Joey will review a new record of Tim Berne‘ s Snakeoil, Gregs will maybe – I can only guess – make some remarks about Peter Handke’s new narrative / essay  „Versuch über den Pilznarren“. I will publish a small interview with Wolfgang Muthspiel sheding some light on the ECM album „Traveling Guide“. Then, I have to tell the readers something about a beautifully packaged vinyl box of an Australian underground band of the early eighties, Laughing Hands. More surprises in the near or distant future by Bob, Martina, Joey, Henning and Ian – you never know! 

This entry was posted on Dienstag, 17. September 2013 and is filed under "Blog". You can follow any responses to this entry with RSS 2.0. Both comments and pings are currently closed.

1 Comment

  1. Michael Engelbrecht:

    **Embossed boxset holds four LPs, one double gatefold jacket and two individual jackets plus DVD and certificate of ownership. Individually numbered edition of 500. All faithfully restored from original tapes by Anders Peterson**

    From the untrodden annals of Industrial history, V-O-D pulls out the seminal ‚Tape-Works 1981-1982‘ of Melbourne’s Laughing Hands and The Invisible College. Centred around Paul Schütze (who would go on to release classic dark ambient, drone and experimental records thru the ’90s) along with Gordon Harvey, Paul Widdicombe and Ian Russell, the group operated on the cusp of post-punk and post-industrial with a definitive streak of eclectic, experimental improvisation rightly likened to everyone from Dome to Eno, to Gray and Cabaret Voltaire.

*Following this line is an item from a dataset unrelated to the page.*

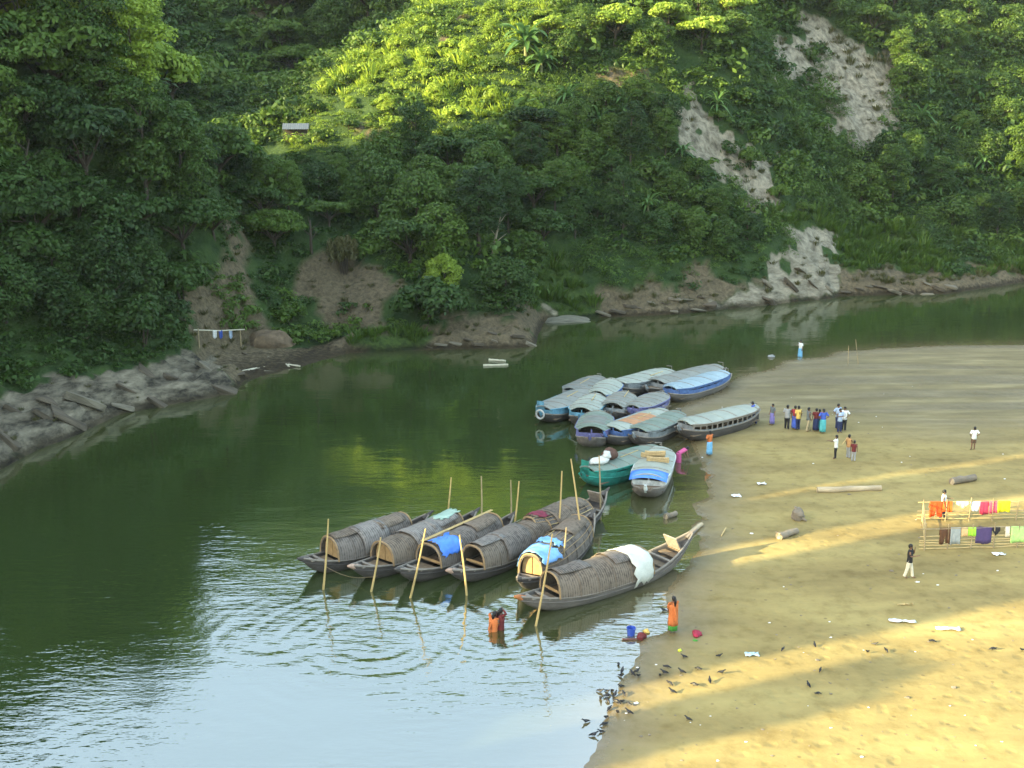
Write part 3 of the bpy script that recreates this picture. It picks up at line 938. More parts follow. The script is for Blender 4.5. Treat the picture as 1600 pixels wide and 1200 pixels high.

    You’ll hear all that in on the first double vinyl reissue of their 1981 cassette ‚EE: The Welder’s Bible‘, strafing headlong from the almost junglist ethno-electro flux of ‚Guitar Boats‘ or ‚Red Ropes‘ to the Zoviet*France-like primitivism of the side-long ‚Five Songs From The Razor Bridge‘ to more stripped, artmospheric and minimal pieces clearly redolent of early Chris & Cosey circa ‚Trance‘.

    Also included is their sole album as The Invisible College, exploring a lusher sound pairing those same skittish machine patterns with skilled jazz strokes and a 4th world-wise imagination at times recalling General Strike’s dubby ciphers gone cyber-hyper.

    Finally, their 1982 tape, ‚Nights‘ – now issued on vinyl for first time – exhibits a whole other side, pushing beats back into the mix as textures in a narcotic mesh of crowing trumpet, clanks and ritualist Prophet ambience – a sound which would manifest more prolifically later in Schütze’s career.

    Essentially, for many of us, this is a privileged introduction to a place out of time, like being given the keys to a rare, exotic alternate dimension, for a price, of course. Highly recommended.